A few days later he considered ditching the name.

Fults Family Vineyard’s 2013 Wildfire bursts on the palate. Tempranillo, Mouvedre, Grenache, Petite Verdot and Petite Sirah all contribute to the vibrant flavors, though Syrah and Zinfandel dominate.

So Fults wanted a word that would suit the new wine. Wildfire — suggested by the wife of a firefighter friend — fit its temperament. Just three days after deciding on the name, however, the Rocky Fire erupted.

Suddenly the name seemed inappropriate.

“We hesitated at first,” Fults explained. “But we decided ‘let’s go through with it.’”

Blueberry and blackberry aromas introduce the wine, indicating a pleasant experience to follow. But the nose also reveals a nip of quince, a hint of zest, a dour earthiness and more — features of a recusant soul.

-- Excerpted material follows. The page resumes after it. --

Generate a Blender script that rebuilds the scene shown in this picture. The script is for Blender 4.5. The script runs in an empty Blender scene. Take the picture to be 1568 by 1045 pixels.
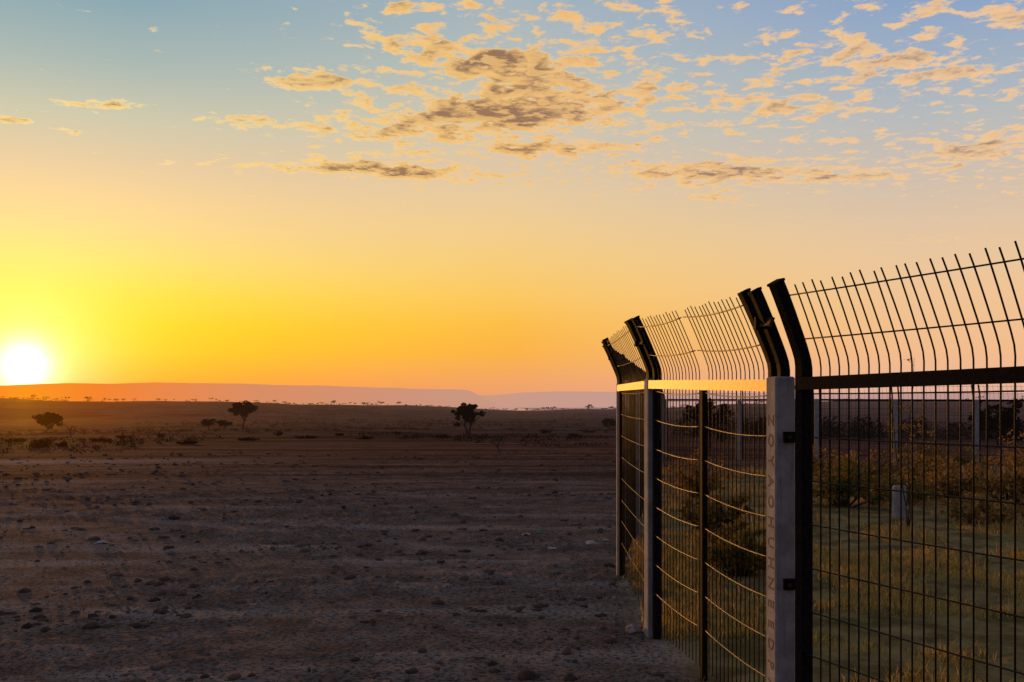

A sip brings a rush of dark berries and juicy plum, bright yet also jammy. Behind this prowls earthier flavors, leaving traces of battered leather, deeply cured tobacco, wafting smoke and hewn clove. Ponder for a moment longer and its possible to pick up a streak of fatty meat here, the rich note of vanilla there.

Clearly Syrah, Zinfandel and Tempranillo dominate through mid-palate. And the berry and plum compote never really abates — there’s just a lot going on.

As if to counter the brooding earthy side, a nice citrus pitch rises, along with lighter cherry. At the same time, however, a touch of pepper and a rocky mineralic note take shape. There are moments when Grenache, Mouvedre and the other varietals show themselves. Yet for all the wildness, it remains a pleasant, approachable wine — endearing, perhaps because of all its feral roaming.

“It’s well balanced,” Fults agreed. “It’s one of those things where you just keep blending until you find something you like. We’re really happy with it.”

Fults matured the blend in American oak — half new, half neutral — for two full years before bottling. This honed the deeper flavors and pulled that nice vanilla warmth into the Syrah. The wine finishes with hints of pepper and dry spice, adding contrast to the tart fruit.

The name, indeed fits.

The crew at Fults Family Vineyards decided in the end to make the most of an appealing wine readied in an unfortunate season. They will donate $5 from every bottle of 2013 Wildfire sold to the local fire districts.